Territorial emission impacts are minimal for the EU and member states, though slightly higher in Eastern EU countries. Additionally, in basic metals, backshoring reduces emissions more than nearshoring. For chips and circuits, and electric motors and batteries, nearshoring saves more emissions than backshoring.
Ignoring carbon emissions in trade and GVC reconfiguration will increase global emissions. The EU must integrate environmental considerations into trade policy, setting emissions and carbon footprint targets in agreements. This approach can create synergies between GVC resilience and climate goals. Lower emissions are already influencing new GVC trends, with reshoring and reoffshoring showing lower emissions than previous offshoring.
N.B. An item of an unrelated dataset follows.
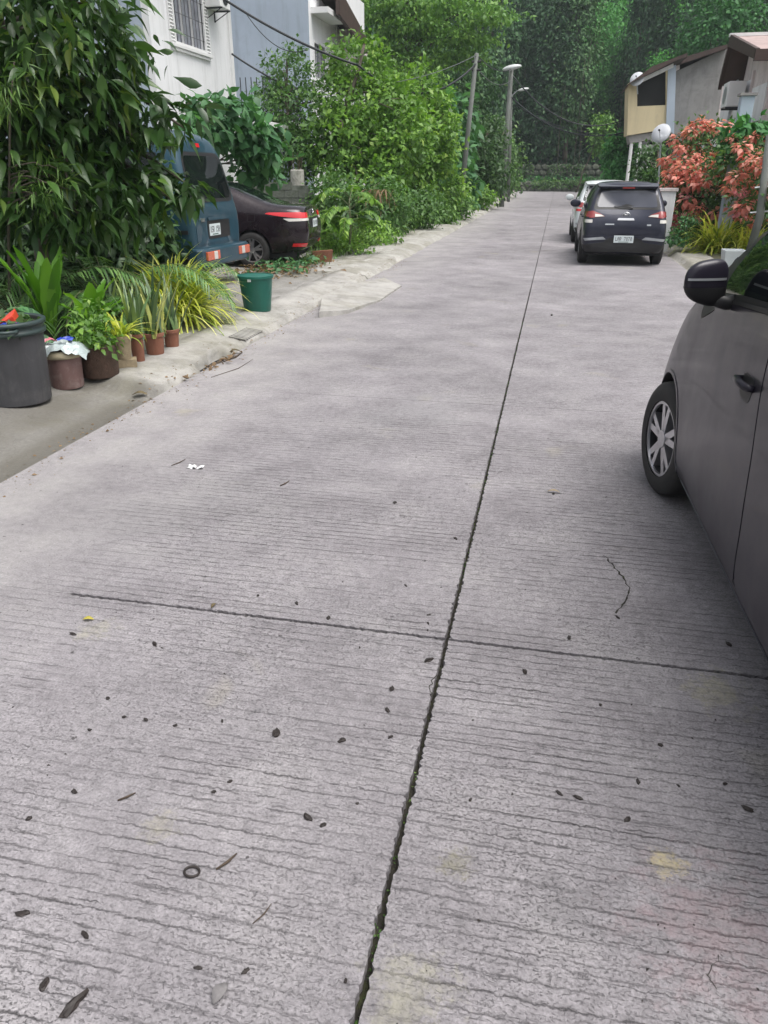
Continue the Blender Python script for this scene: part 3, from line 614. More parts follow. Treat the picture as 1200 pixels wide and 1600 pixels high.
# ================================================================== VEHICLES
def shell_from(stations, sub=2):
    """stations: list of lists of (x, y, z) from bottom centre round the right side to top centre (car frame: +Y forward, +X right)"""
    K = len(stations[0]); V = []; F = []
    ring = lambda s: [Vector(p) for p in s] + [Vector((-p[0], p[1], p[2])) for p in reversed(s[1:-1])]
    rings = [ring(s) for s in stations]; n = len(rings[0])
    def cap(rg_, back):
        c = sum(rg_, Vector())/n; return [c+(p-c)*0.86 for p in rg_], [c+(p-c)*0.45 for p in rg_]
    a1, a2 = cap(rings[0], True); b1, b2 = cap(rings[-1], False)
    allr = [a2, a1]+rings+[b1, b2]
    for rg2 in allr: V += [tuple(p) for p in rg2]
    for i in range(len(allr)-1):
        for k in range(n): F.append((i*n+k, i*n+(k+1) % n, (i+1)*n+(k+1) % n, (i+1)*n+k))
    h = n//2     # quad-fill the two ends
    for base in (0, (len(allr)-1)*n):
        for k in range(h-1):
            f = (base+k, base+k+1, base+n-k-1, base+(n-k) % n)
            if len(set(f)) >= 3: F.append(tuple(dict.fromkeys(f)))
        f = (base+h-1, base+h, base+h+1); F.append(f)
    me = bpy.data.meshes.new('tmp'); me.from_pydata(V, [], F); me.validate()
    bm = bmesh.new(); bm.from_mesh(me); bmesh.ops.remove_doubles(bm, verts=bm.verts, dist=1e-5)
    bmesh.ops.recalc_face_normals(bm, faces=bm.faces); bm.to_mesh(me); bm.free()
    o = bpy.data.objects.new('tmp', me); C.objects.link(o); s_ = o.modifiers.new('s', 'SUBSURF'); s_.levels = sub; s_.render_levels = sub
    dg = bpy.context.evaluated_depsgraph_get(); res = bpy.data.meshes.new_from_object(o.evaluated_get(dg)); bpy.data.objects.remove(o)
    return res
class Car:
    def __init__(s, stations, paint_, root, arches, arch_r, halfw, under=0.16):
        s.root = root; me = shell_from(stations); me.polygons.foreach_set('use_smooth', [True]*len(me.polygons))
        bm = bmesh.new(); bm.from_mesh(me); s.bvh = BVHTree.FromBMesh(bm); bm.free(); s.paint = paint_
        # wheel arches cut out of the shell
        o = bpy.data.objects.new('body', me); me.materials.append(paint_); me.materials.append(M['dark_in']); C.objects.link(o)
        cutters = []
        for ay in arches:
            for sg in (-1, 1):
                mb = MB(); mb.lathe([(0.0, -0.001), (arch_r, 0), (arch_r, 0.34), (0.0, 0.341)], 40, axis='x')
                cm = mb.mesh('cut'); cm.materials.append(M['dark_in']); co = bpy.data.objects.new('cut', cm); C.objects.link(co)
                co.location = (sg*halfw-(0.17 if sg > 0 else 0.17), ay, 0.31); cutters.append(co)
                md = o.modifiers.new('b', 'BOOLEAN'); md.operation = 'DIFFERENCE'; md.object = co; md.solver = 'EXACT'
                try: md.material_mode = 'TRANSFER'
                except Exception: pass
        dg = bpy.context.evaluated_depsgraph_get(); dg.update(); res = bpy.data.meshes.new_from_object(o.evaluated_get(dg))
        bpy.data.objects.remove(o)
        for c in cutters: bpy.data.objects.remove(c)
        s.body = link('body', res, paint_, root)
        auto_smooth(s.body, 35)
    def ray(s, axis, u, v):
        o, d = {'L': ((-9, u, v), (1, 0, 0)), 'R': ((9, u, v), (-1, 0, 0)), 'B': ((u, -9, v), (0, 1, 0)), 'F': ((u, 9, v), (0, -1, 0)), 'T': ((u, v, 9), (0, 0, -1))}[axis]
        loc, nor, i, dist = s.bvh.ray_cast(Vector(o), Vector(d))
        if loc is None: return None, None
        if nor.dot(Vector(d)) > 0: nor = -nor
        return loc, nor
    def panel(s, name, axis, poly, off, mat, parent=None, round_=0.0, res=0.06, depth=0.012, label=None):
        poly = [Vector(p) for p in poly]
        if round_:
            out = []; n = len(poly)
            for i in range(n):
                a, b, c = poly[i-1], poly[i], poly[(i+1) % n]; r1 = min(round_, (a-b).length*0.45, (c-b).length*0.45)
                p, q = b+(a-b).normalized()*r1, b+(c-b).normalized()*r1
                for k in range(4): t = k/3; out.append(p*(1-t)**2+b*2*t*(1-t)+q*t*t)
            poly = out
        dense = []
        for i in range(len(poly)):
            a, b = poly[i], poly[(i+1) % len(poly)]; m = max(1, int((b-a).length/res))
            for k in range(m): dense.append(a.lerp(b, k/m))
        nb = len(dense); xs_ = [p.x for p in dense]; ys_ = [p.y for p in dense]; pts = list(dense)
        x = min(xs_)+res*0.5
        while x < max(xs_):
            y = min(ys_)+res*0.5
            while y < max(ys_):
                pts.append(Vector((x, y))); y += res
            x += res
        vo, ed, fa, ov, oe, of = delaunay_2d_cdt(pts, [(i, (i+1) % nb) for i in range(nb)], [list(range(nb))], 1, 1e-5)
        V = []; ok = []
        for p in vo:
            l, nrm = s.ray(axis, p.x, p.y)
            if l is None: V.append(Vector((0, 0, 0))); ok.append(False)
            else: V.append(l+nrm*off); ok.append(True); 
        N = [s.ray(axis, p.x, p.y)[1] for p in vo]
        F = [tuple(f) for f in fa if all(ok[i] for i in f)]
        cnt = {}
        for f in F:
            for i in range(len(f)):
                e = (f[i], f[(i+1) % len(f)]); cnt[e] = 1
        bnd = [e for e in cnt if (e[1], e[0]) not in cnt]
        lo = {}
        for e in bnd:
            for i in e:
                if i not in lo: lo[i] = len(V); V.append(V[i]-(N[i])*depth)
        for a, b in bnd: F.append((b, a, lo[a], lo[b]))
        me = bpy.data.meshes.new(name); me.from_pydata([tuple(v) for v in V], [], F); me.validate()
        bm = bmesh.new(); bm.from_mesh(me); loose = [v for v in bm.verts if not v.link_faces]; bmesh.ops.delete(bm, geom=loose, context='VERTS')
        bmesh.ops.recalc_face_normals(bm, faces=bm.faces); bm.to_mesh(me); bm.free()
        o = link(name, me, mat, parent or s.root, label=label); auto_smooth(o, 50); return o
    def line(s, name, axis, pts, w, off, mat, parent=None, round_=None):
        """a thin strip following the shell along a polyline"""
        pts = [Vector(p) for p in pts]; d = []
        for a, b in zip(pts[:-1], pts[1:]):
            m = max(1, int((b-a).length/0.04))
            for k in range(m): d.append(a.lerp(b, k/m))
        d.append(pts[-1]); V = []; F = []
        for i, p in enumerate(d):
            t = (d[min(i+1, len(d)-1)]-d[max(i-1, 0)]).normalized(); nn = Vector((-t.y, t.x))
            for sg in (-1, 1):
                q = p+nn*sg*w/2; l, nrm = s.ray(axis, q.x, q.y)
                if l is None: l, nrm = s.ray(axis, p.x, p.y)
                if l is None: V.append(V[-2] if len(V) > 1 else Vector((0, 0, 0)))
                else: V.append(l+nrm*off)
        for i in range(len(d)-1): F.append((2*i, 2*i+1, 2*i+3, 2*i+2))
        me = bpy.data.meshes.new(name); me.from_pydata([tuple(v) for v in V], [], F); me.validate()
        o = link(name, me, mat, parent or s.root); sf = o.modifiers.new('s', 'SOLIDIFY'); sf.thickness = 0.004; return o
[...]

Selecting suppliers based on low carbon emissions, or greensourcing, can significantly reduce emissions, especially if all sectors adopt this strategy. Key sectors for emission reductions (Figure 2) include construction, manufacturing, machinery repair, motor vehicles, and electronics. Reshoring these industries from more polluting countries improves the EU's carbon footprint. Emission reductions are greater when considering the most efficient global suppliers (scenario 5) rather than limiting to EU suppliers (scenario 4) (51.18% and 45.41% in construction, for instance).
However, resource shuffling could negate these benefits if cleaner EU production leads other countries to use dirtier suppliers, potentially increasing global emissions by 0.5%.
EU efforts must be globally contextualised. Policies should ensure low-cost-based incentives and the uptake of low-carbon technologies, circular economy potential, and high supply security and quality drive GVC reconfiguration. Achieving resilience and sustainability requires effective regulations, circular business models, skilled workers, and appropriate technologies enabling cost-effective solutions.